The government’s intent is to evaluate the ministries on the basis of two different sets of parameters, the same being “important” and “desirable”. The latter includes indicators, such as ease of access to the website, development of applications for faster processing of work, etc. Public sector enterprises are already being ranked in this manner by the government and while Rail Vikas Nigam Limited, Shipping Corporation, National Backward Classes Finance and Development Corporation were the highest scorers, the Mahanagar Telephone Nigam Ltd., National Research Development Corporation and Ferro Scrap Nigam Ltd. fared the worst.

This initiative by the government is going to be a part of the Ease of Doing Business 2.0. The finance minister while presenting the Budget said that this new phase of doing business will be guided by the active involvement of states, digitisation of manual processes and interventions, integration of the central and the state-level systems through IT bridges, single-point access for all citizen-centric services, and standardisation and removal of overlapping compliances.

Crowd-sourcing of suggestions and ground-level assessment of the impact with the active involvement of citizens and businesses will be encouraged, she said. She also stated that it is the “endeavour of the government to improve productive efficiency of capital and human resources” and that it will follow the idea of “trust-based governance”.
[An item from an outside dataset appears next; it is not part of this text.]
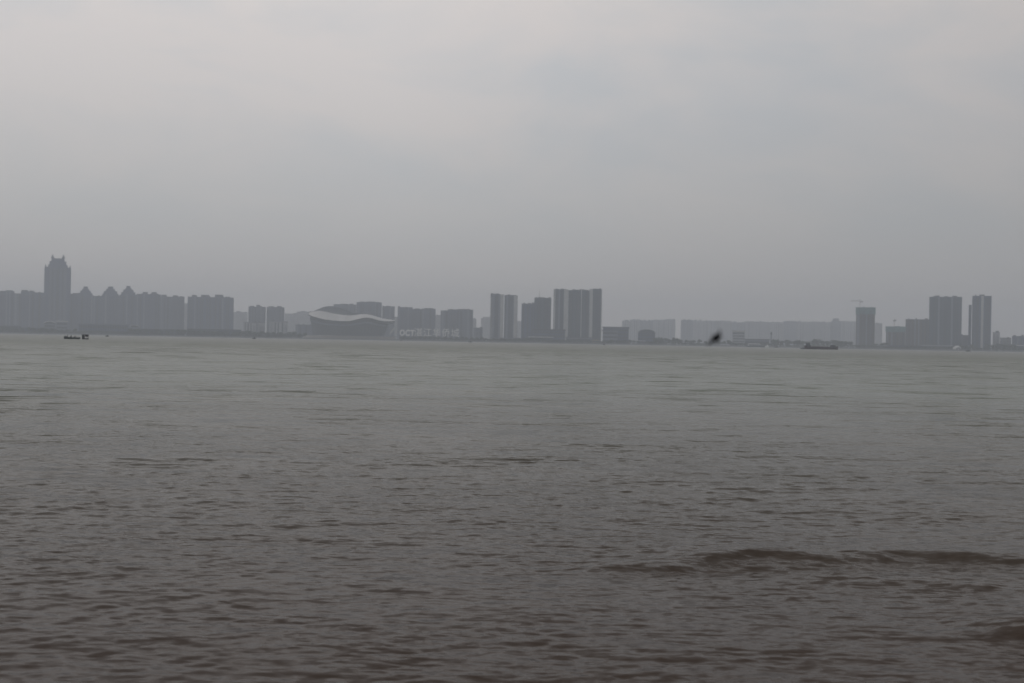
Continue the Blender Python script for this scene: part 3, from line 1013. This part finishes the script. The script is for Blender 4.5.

As a result of the government’s strong commitment towards “minimum government and maximum governance”, over 25,000 compliances were reduced and 1,486 Union laws were repealed in recent years, she said. Sitharaman also announced that with the advent of Amrit Kaal, the next phase of Ease of Doing Business (EODB 2.0) and Ease of Living will be launched.

Speaking to India Legal, the National Co-Coordinator of the Legal Cell of the Indian Youth Congress and incharge for West Bengal, Ambuj Dixit, said: “We too hoped that this will be the Budget that helps the common man. But the government is more focused on businesses and helping its friends and growing its funding. We are not saying that businesses are not important, and Ease of Doing Business is the hallmark of any country’s progress in this era of globalisation. However, there is no guaranteeing that this Ease of Business 2.0 will deliver what Ease of Doing Business 1.0 could not. There is no guarantee that it will generate jobs. We do hope it does as the people are facing the worst time in their lives and this government has time and again failed to deliver.”

While the idea in theory seems to be great and combined with the Budget speech, it seems it can do marvels if implemented correctly, the actual effect will have to be seen after the ministries are ranked. Further, the ranking of ministries alone won’t be sufficient to attraction foreign investment. More will have to be done, legislated and implemented.